Furthermore, at least one of the emails the chancellor received was from an alleged major donor who said the money would stop if Salaita were hired. It stated, “Having been a multiple 6 figure donor to Illinois over the years I know our support is ending as we vehemently disagree with the approach this individual espouses. This is doubly unfortunate for the school as we have been blessed in our careers and have accumulated quite a balance sheet over my 35 year career,” reports Inside Higher Ed. There is, to say the least, a huge amount of pro-Israel, establishment money on the line for U of I in this case.

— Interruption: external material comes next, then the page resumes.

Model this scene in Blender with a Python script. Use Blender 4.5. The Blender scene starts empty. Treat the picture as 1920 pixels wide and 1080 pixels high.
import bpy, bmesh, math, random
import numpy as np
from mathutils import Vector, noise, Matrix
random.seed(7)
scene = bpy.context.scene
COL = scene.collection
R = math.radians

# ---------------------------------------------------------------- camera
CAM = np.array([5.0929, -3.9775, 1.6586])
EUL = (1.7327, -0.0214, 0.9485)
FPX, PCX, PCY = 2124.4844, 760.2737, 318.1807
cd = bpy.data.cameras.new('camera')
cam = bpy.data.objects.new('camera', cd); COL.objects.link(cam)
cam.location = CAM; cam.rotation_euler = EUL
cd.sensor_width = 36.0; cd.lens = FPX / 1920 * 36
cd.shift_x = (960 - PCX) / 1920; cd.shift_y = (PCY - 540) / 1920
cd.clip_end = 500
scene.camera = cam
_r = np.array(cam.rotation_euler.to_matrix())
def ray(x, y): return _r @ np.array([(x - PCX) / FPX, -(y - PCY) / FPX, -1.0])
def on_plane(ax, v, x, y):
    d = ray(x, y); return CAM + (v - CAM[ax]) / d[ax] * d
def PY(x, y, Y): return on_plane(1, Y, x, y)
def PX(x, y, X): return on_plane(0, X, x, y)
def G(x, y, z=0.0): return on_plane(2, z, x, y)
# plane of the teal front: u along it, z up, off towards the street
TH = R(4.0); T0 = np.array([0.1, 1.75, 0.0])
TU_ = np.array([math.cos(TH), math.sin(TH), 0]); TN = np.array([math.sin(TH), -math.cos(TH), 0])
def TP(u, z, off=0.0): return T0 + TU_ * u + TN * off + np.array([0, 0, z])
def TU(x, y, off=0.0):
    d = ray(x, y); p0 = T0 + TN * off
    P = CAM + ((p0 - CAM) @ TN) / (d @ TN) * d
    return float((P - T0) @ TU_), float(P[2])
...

The overt use of raw power
This, in turn, raises the second aspect of why getting rid of Salaita was such a tremendously bad move for those who disagree with him — and this is actually a much more interesting thing to consider. The overt, clumsy use of raw power to manipulate officialdom in such a way is usually something that isn’t done simply because it doesn’t have to be done. True power is having toadies both in and out of officialdom do things for you without you ever actually having to articulate what you want them to do. When that is the case, expectations are met with a wink and a nod, and the exercise of power is never actually mentioned, explicitly referenced, or ever actually observed. It all, so to speak, takes place behind the curtain.
In such a system things happen as if by magic, and if the pro-Israel lobby truly had that much power, then Salaita would have never been hired in the first place, let alone fired in such a clumsy, embarrassing way. But that’s not what happened, and much like how regimes on their last legs often resort to shooting people to remind everyone of who is in charge, overt financial intimidation like this is a surefire signal that the unquestioned command of the intellectual environment surrounding U.S. attitudes toward the Israel-Palestine conflict are slipping out of the hands of the pro-Israel lobby. After all, if you have to actually remind people that you are powerful, you aren’t actually that powerful.

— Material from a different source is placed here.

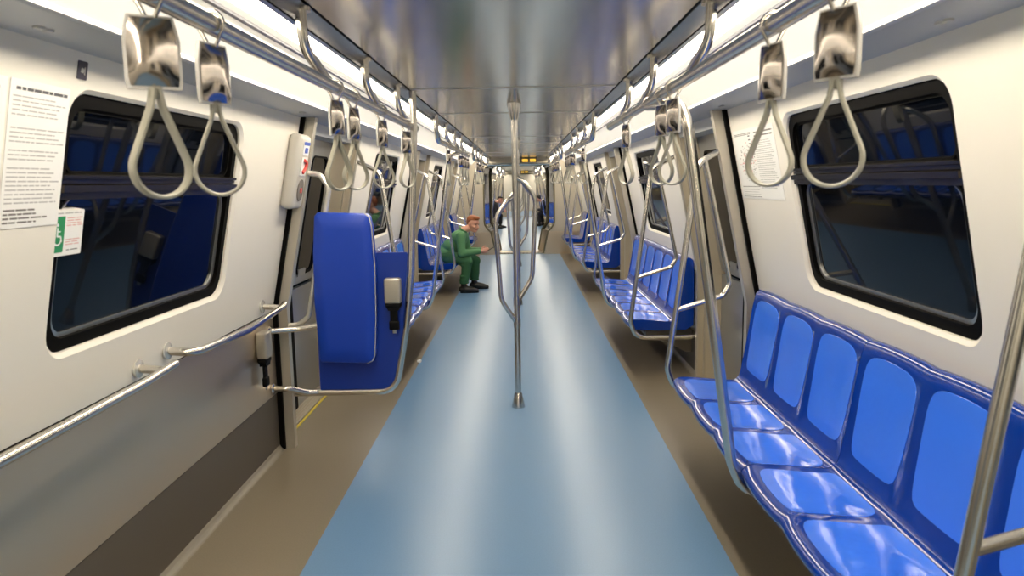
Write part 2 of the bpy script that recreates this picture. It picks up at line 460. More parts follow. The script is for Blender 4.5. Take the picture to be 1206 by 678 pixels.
m = MB(); m.box((-.75, 16.42, -.05), (.75, 17.28, -.004), M['steel']); struct(m.build('floor'))
m = MB(); m.box((-.9, 16.4, 1.985), (.9, 17.28, 2.02), M['steel']); struct(m.build('ceiling'))
for y in (16.44, 34.45):
    t = MB(); t.box((-.52, y, -.004), (.52, y + .28, .012), M['gasket'])
    for k in range(12): t.tube([(-.5 + k*.085, y - .012, .010), (-.44 + k*.085, y - .012, .010)], .012, M['post'], 0, 8)
    trim(t)

# ------------------------------------------------------------------ overhead rails
def make_rail(y0, y1, js, starts_bent, label):
    # local y = 0 at y0
    r = thing('overhead_rail', label, 'handrail', (0, y0, 1.9))
    L = y1 - y0
    return r, L
def rail(s, y0, y1, js, bent, label, cap=True):
    r = thing('overhead_rail', label, 'handrail', (s*.59, (y0 + y1)/2, 1.9)); o = (y0 + y1)/2
    t = MB()
    if bent: t.tube([(s*.022, y0 - o, .20), (s*.01, y0 - o, 0), (0, y0 + .5 - o, 0), (0, y1 - o, 0)], .021, M['tube'], .12, 14)
    else: t.tube([(0, y0 - o, 0), (0, y1 - o, 0)], .021, M['tube'], 0, 14)
    t.build('rail_tube', r)
    for y in js:
        b = MB(); b.tube([(s*.022, y - o, .20), (s*.020, y - o, .085), (s*.006, y + .22 - o, .012), (0, y + .32 - o, 0.004)], .017, M['tube'], [0, .14, .14, 0], 12)
        b.lathe([(.030, .186), (.030, .199), (.019, .200)], M['tube'], (s*.022, y - o, 0), 16)
        b.build('bracket', r)
    if cap:
        c = MB(); c.lathe([(.022, 0), (.024, .003), (.024, .02), (.015, .028)], M['alu'], (0, y1 - o, 0), 16, 'y'); c.build('end_cap', r)
    return r
SIDE = {-1: 'left', 1: 'right'}
for s in (-1, 1):
    n = SIDE[s]
    rail(s, 0.2, 4.5 if s < 0 else 4.6, [2.29, 3.20, 4.02] if s < 0 else [2.30, 3.26, 3.98], False, 'stainless overhead grab rail nearest the viewer on the %s side' % n)
    rail(s, 5.80, 9.0, [6.62, 7.47, 8.28], True, 'stainless overhead grab rail on the %s beside the second bench' % n)
    rail(s, 10.22, 13.7, [11.07, 11.92, 12.73], True, 'stainless overhead grab rail on the %s beside the third bench' % n, False)
    rail(s, 14.60, 16.1, [15.3], True, 'short stainless overhead grab rail on the %s just before the gangway' % n)
    for k, y in enumerate((20.4, 24.9, 29.3)):
        rail(s, y, y + 3.3, [y + .85, y + 1.7], True, 'stainless overhead grab rail on the %s in the far carriage, by its %s long bench' % (n, ('first', 'second', 'third')[k]))
t = MB(); t.tube([(-.565, 0, 0), (.565, 0, 0)], .022, M['tube'], 0, 14)
x = t.build('cross_rail'); x.location = (0, 13.66, 1.9); tag(x, 'stainless cross rail joining the two overhead rails across the aisle', 'handrail')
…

The implication is that the lobby, long feared, is losing control of the narrative, and that, in fact, is increasingly the situation. Many young American Jews, for instance, find themselves only distantly identifying with Israel and do not share their parents’ overwhelming attachment to the idea that Zionism is an unalloyed good or that Israel is a weak state bullied and threatened by outsiders. Experience and exposure to the reality of the Israeli occupation and the knowledge passed on by people like Salaita demonstrate otherwise, and increasingly in the battle between good, old-fashioned liberal American values and exclusionary Zionism — which is really just another discredited form of religious and ethnic nationalism — American secular liberalism is winning out.
So, is the firing of this controversial, outspoken professor disappointing? Absolutely. Is it yet another example of a well-heeled, big-money special interest manipulating public institutions like a marionette? You bet. But — and this is important — that we see the manipulation so openly and crassly done with such little regard for appearances speaks volumes. It suggests the lobby, though not exactly toothless, is growing into more of a cardboard castle every day. What they did to Salaita is our system’s equivalent of shooting protesters in the streets, and we all know what usually comes after that — especially when it comes to matters related to the Middle East.